The latest front in the war on women: demanding honesty from feminist politicians

Wendy Davis rocketed to prominence after conducting a filibuster against abortion regulations during the Texas state legislature’s special session last summer. Riding the wave of favorable publicity she generated, Davis is now a legitimate contender for the office of Governor.

As happens too often these days, though, Davis’ ascent stems not so much from the quality of her arguments about abortion, but from her “life story.” The Dallas News explains:

While her state Senate filibuster last year captured national attention, it is her biography — a divorced teenage mother living in a trailer who earned her way to Harvard and political achievement — that her team is using to attract voters and boost fundraising.

Unfortunately, as also happens too often these days, Davis’ autobiography is dishonest in a number of respects, some of them material.

First, Davis was never a divorced teenage mother. She was 21, not 19 as claimed, at the time of her divorce.

This discrepancy isn’t huge, although one can only imagine what would be made of it if the “autobiographer” were Ted Cruz or Chris Christie. But Davis has testified under oath that “I got divorced by the time I was 19 years old.” To me, this makes her error significant.

Second, Davis lived only briefly in the family mobile home before moving into an apartment with her daughter.

Third, and materially, Davis did not work her way through college and law school. She married a lawyer — thirteen years older — and he paid for her last two years of college and then for her education at Harvard Law School.
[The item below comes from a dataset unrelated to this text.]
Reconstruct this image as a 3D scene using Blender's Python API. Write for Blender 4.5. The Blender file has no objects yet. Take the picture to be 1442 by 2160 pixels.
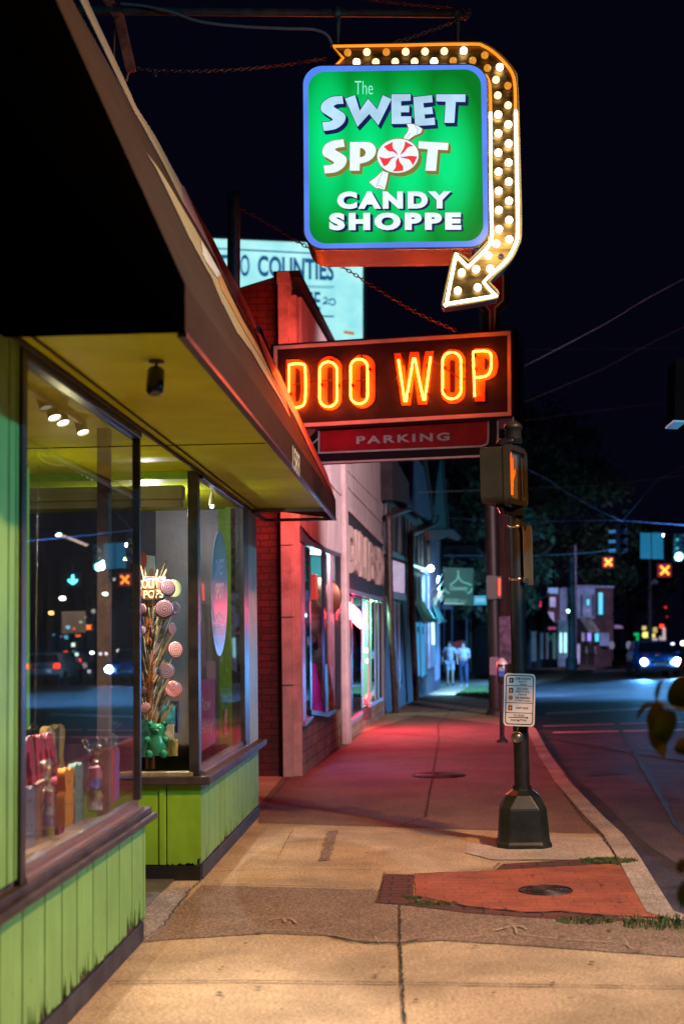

To pay the Harvard bills, her husband cashed in his 401(k) account and eventually took out a loan to pay for the final year. Immediately thereafter, Davis divorced the man, who by now had served her purposes. “I made the last payment, and it was the next day she left,” he recalled. He now has custody of her two children — one by him and one by her first husband.

To say that Davis earned her way through college and law school is a way of putting it. But now that the facts are known, I doubt Davis wants to put it that way.

Davis’ response to the revelation of her falsehoods is as pathetic as the falsehoods themselves. “My language should be tighter,” she said, “I’m learning about using broader, looser language. I need to be more focused on the detail.”

Translation: “I’m learning that lying can get me into trouble.”

But will it? Lying about one’s biography is no big deal in Massachusetts, where another feminist icon, Elizabeth Warren, shrugged off her false claim to be an Indian and defeated a popular incumbent Senator. Nor did it matter in New Jersey, where the lying Corey Booker breezed to victory in his Senate race. Unfortunately for Davis, she is running in Texas, where left-wing Democrats have considerably less margin for error and where, perhaps, the truth still counts for something.

It doesn’t count for much among feminists and their pals in the mainstream media, though. As Andrew Stiles observes, most media outlets are down-playing, and indeed mischaracterizing, Davis’ fibs:

“Wendy Davis tells a fuller version of her rags-to-riches story,” CBS News tweeted on Monday. CNN observed that Davis’s life story is now “more complicated” than the “compelling narrative” she had originally presented. MSNBC was quick to cast the story from an anti-GOP angle: “Right pounces on news that Wendy Davis embellished life story,” a familiar position from which to launch the inevitable follow-up: “Will Republicans overreach?”

From here, it’s only a short step to claiming that attacks on Davis’ veracity are — you guessed it — part of the Republicans’ War on Women. MSNBC takes that small step:

According to MSNBC, the real reason conservatives “pounced” on the story is that they loathe Davis for “making life choices they disagree with — including the decision, as a mother, to prioritize her career.” And adding to the charge of sexism, MSNBC adds, “It’s hard to imagine those choices generating criticism were Wendy Davis a man.”

But the only choice that may get Davis into trouble is her decision to lie.

The lesson, once again, is that the demands of core Democratic constituencies entail the abandonment of standards that underpin the success and cohesion of our society. The leaders of certain minority groups demand that standards for college admission, employment, avoiding school discipline, avoiding incarceration, and so forth be lowered or in some cases eliminated.

Feminists, for their part, demand that standards of ordinary honesty be waived in the service of enabling the embellishment of feminist narratives. To call feminists on their embellished narratives is “sexism.”

It’s just another front in the left’s war on standards.